Brian Wilson, who is the downtown liaison for Community Planning and Development for the City of Olympia and a volunteer for ODA helped supervise the painting and marveled at the Realtor attitude and effort.

mima prairie cemetary
Realtors even cleaned the sign at the cemetery. Photo credit: Diane Weaver.

“This was the most successful Volunteers in Paint project we have had so far,” said Wilson, who, like Anna, took a vacation day to be there. “The Realtors are self-starters and they carried that spirit in their work for a great cause. They worked as a team and got the job done in half the time. Two and a half hours into the project, we needed more paint!”

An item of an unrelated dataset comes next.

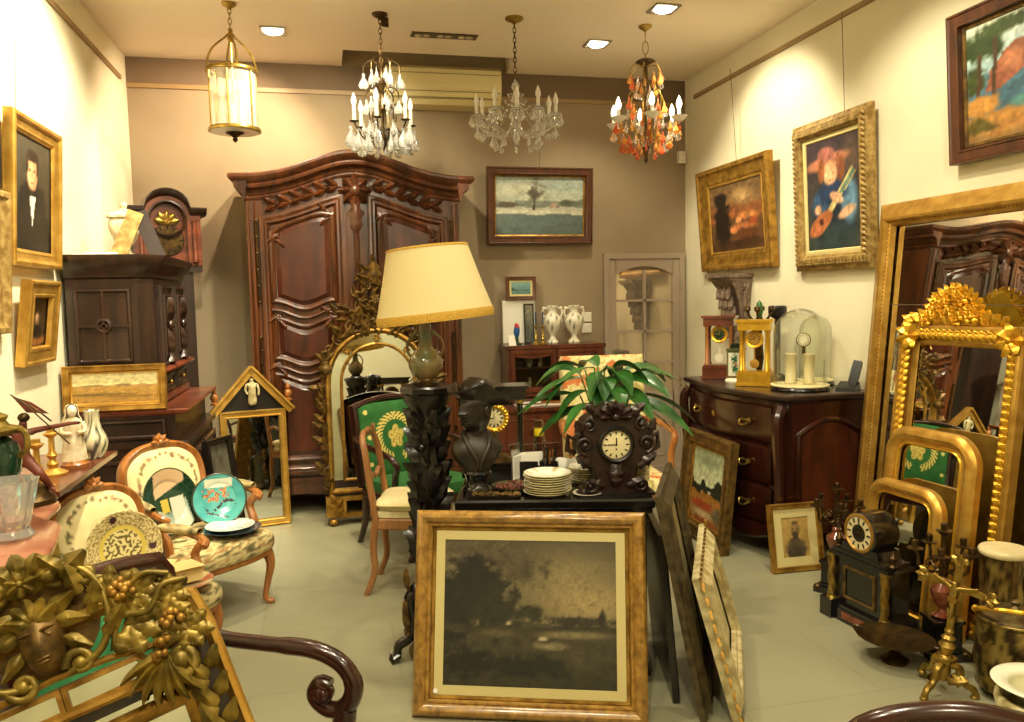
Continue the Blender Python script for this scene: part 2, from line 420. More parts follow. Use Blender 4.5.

Alec Johnston has organized the Community Service Day for three years and saw the paint project as a great way to help businesses downtown.

“I had been hoping for years that we could help paint over graffiti downtown,” says Johnston. “The city had been paying for that. Finally, this year we had the opportunity to not only paint over the graffiti but paint entire walls and buildings.”

Cleaning Up an Old Cemetery

Some Realtor volunteers travelled south on I-5 that day to help clear out weeds, trim back grass and tidy up an old Mima cemetery, something the Realtor association does annually.

“We were at the Mima Prairie Pioneer Cemetery that is land-locked in the middle of the Weyerhaeuser tree farm,” says Eric Prehm, a Realtor who took a full day to be part of the clean-up. “It truly is an amazing place with headstones from the late 1800s to early 1900.”

Diane Weaver of Dream Weavers Real Estate first noticed the overgrown cemetery over three years ago when she and her mom were bike-riding.

mima prairie cemetery
Brendan Marchant of Pillar To Post Inspectors brought his tractor/brush hog to help clear the cemetery. Photo credit: Diane Weaver.

“It was so overgrown with blackberry brush, weeds and grass, we thought it was a small area at first, but when someone started clearing it away, it turned out to be rather large,” explains Diane. “Realtors’ annual clean-up is a major portion of its care. Everyone again this year did an exceptional job making the grounds look beautiful.”

Alec Johnston couldn’t be prouder of his peers and the work they accomplished.

“The Realtor volunteers contribute to the quality of life of our communities and the work we do helps community budgets,” says Alec. “Realtors are all proud of where we live—the places we market every day in our business. The difference we made is clearly visible in Olympia and Mima.”